Many believe it was after meeting Baitullah Mehsud, who went on to found the TTP, that Jamshed decided to embark on militancy as a way of life and abandon his education.

He rose quickly through the ranks, appointed Baitullah's spokesman in 2004 and in 2008 made commander of Orakzai, Khyber and Kurram, three of seven districts in the semi-autonomous tribal belt on the Afghan border.

He made a name for himself by staging daring attacks on convoys supplying NATO troops in Afghanistan, once posing with a US military Humvee vehicle reportedly snatched in a raid.

He switched his nom de guerre to Hakimullah, or "one who has knowledge".

After a drone strike killed Baitullah Mehsud in August 2009, the energetic, radical Hakimullah took the helm of the TTP after winning a bitter leadership struggle.

He pushed the TTP closer to Al-Qaeda and oversaw some of Pakistan's bloodiest gun and suicide attacks yet.

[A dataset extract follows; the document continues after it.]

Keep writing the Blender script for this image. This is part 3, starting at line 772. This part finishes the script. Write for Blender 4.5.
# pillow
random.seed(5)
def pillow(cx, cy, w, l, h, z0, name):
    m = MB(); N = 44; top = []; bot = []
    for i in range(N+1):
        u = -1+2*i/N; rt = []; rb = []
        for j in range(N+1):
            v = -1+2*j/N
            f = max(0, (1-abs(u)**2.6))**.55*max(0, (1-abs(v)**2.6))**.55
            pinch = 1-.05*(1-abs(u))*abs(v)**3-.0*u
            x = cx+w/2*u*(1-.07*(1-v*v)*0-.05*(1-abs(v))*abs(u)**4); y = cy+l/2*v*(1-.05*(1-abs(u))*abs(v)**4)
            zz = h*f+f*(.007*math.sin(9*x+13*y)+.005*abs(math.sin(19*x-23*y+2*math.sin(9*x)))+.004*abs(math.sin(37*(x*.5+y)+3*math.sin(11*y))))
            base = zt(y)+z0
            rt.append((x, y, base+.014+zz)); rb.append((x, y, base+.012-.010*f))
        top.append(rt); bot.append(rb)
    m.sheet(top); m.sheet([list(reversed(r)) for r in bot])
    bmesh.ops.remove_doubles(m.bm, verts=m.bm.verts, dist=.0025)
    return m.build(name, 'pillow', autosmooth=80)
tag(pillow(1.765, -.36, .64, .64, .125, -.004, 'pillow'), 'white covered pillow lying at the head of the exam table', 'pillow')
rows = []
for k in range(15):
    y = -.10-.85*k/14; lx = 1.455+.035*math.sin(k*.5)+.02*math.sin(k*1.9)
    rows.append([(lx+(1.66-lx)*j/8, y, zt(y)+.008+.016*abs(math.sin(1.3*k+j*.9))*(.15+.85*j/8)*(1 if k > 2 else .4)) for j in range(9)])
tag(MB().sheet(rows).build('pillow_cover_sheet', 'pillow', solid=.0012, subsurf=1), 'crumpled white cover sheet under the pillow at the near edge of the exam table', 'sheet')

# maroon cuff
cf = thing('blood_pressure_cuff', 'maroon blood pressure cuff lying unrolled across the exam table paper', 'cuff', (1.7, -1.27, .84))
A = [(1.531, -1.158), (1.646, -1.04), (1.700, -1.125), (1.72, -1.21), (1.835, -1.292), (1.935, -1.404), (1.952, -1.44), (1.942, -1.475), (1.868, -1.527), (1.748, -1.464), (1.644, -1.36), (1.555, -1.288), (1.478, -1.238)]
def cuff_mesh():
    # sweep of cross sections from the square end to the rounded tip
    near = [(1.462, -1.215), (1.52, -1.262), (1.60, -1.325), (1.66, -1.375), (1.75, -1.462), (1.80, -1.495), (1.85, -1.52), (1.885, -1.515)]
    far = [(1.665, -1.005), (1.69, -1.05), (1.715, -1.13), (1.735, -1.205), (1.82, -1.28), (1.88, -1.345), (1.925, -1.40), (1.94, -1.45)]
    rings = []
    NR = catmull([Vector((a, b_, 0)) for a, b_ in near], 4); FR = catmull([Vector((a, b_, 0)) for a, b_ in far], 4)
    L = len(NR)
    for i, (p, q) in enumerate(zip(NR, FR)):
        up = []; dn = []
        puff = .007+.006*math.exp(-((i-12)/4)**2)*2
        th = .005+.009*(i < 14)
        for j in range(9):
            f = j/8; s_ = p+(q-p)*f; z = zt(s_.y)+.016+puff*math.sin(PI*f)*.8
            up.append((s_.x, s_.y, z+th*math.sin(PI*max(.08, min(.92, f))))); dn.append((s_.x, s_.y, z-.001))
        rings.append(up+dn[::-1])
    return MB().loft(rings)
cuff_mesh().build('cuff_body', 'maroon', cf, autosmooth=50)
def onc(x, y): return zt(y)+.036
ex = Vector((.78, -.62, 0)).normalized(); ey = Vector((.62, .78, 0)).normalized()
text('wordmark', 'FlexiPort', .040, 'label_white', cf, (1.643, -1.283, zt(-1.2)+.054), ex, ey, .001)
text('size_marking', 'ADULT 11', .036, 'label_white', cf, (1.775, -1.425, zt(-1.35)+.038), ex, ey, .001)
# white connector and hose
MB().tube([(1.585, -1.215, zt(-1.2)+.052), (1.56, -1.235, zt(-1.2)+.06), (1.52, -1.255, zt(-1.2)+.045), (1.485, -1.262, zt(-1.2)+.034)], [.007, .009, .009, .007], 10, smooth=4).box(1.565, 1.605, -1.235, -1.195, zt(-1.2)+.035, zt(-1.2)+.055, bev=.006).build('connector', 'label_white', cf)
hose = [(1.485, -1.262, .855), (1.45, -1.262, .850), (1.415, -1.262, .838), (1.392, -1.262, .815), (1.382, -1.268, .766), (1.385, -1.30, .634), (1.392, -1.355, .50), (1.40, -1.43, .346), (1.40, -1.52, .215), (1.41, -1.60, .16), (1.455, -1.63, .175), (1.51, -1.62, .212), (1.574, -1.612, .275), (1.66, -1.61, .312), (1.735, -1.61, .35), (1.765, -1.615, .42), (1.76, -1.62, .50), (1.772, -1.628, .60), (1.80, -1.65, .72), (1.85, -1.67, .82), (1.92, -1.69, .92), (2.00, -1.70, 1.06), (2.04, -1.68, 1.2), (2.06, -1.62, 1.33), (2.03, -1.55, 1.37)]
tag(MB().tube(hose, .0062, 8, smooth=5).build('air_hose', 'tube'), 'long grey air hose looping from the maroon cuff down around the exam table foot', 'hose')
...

He swore to avenge Baitullah and within weeks the network claimed a 20-hour siege on Pakistan's army headquarters, a humiliating assault on the most powerful institution in the country.

After months of silence following his reported killing by a US missile in January 2010, Hakimullah resurfaced to threaten revenge attacks on major US cities in videos issued in May.

It was a typical public appearance by a man who enjoyed the spotlight.

An AFP reporter who met him twice said Mehsud had a fondness for firearms and theatrics, firing a pistol wildly into the air, laughing mid-interview and challenging journalists to a shooting competition.

Shortly before the 2010 drone strike , he appeared in a video with the Jordanian Al-Qaeda double agent who claimed responsibility for the suicide attack on the CIA base in Khost.

Just weeks before his death, Hakimullah gave an interview to the BBC in the tribal areas in which he vowed to continue attacking US targets.

Mehsud had two wives, but it is unclear whether he had any children.

In addition to hundreds of attacks in Pakistan, the United States has linked the TTP to a botched car bomb plot in New York's Times Square in 2010.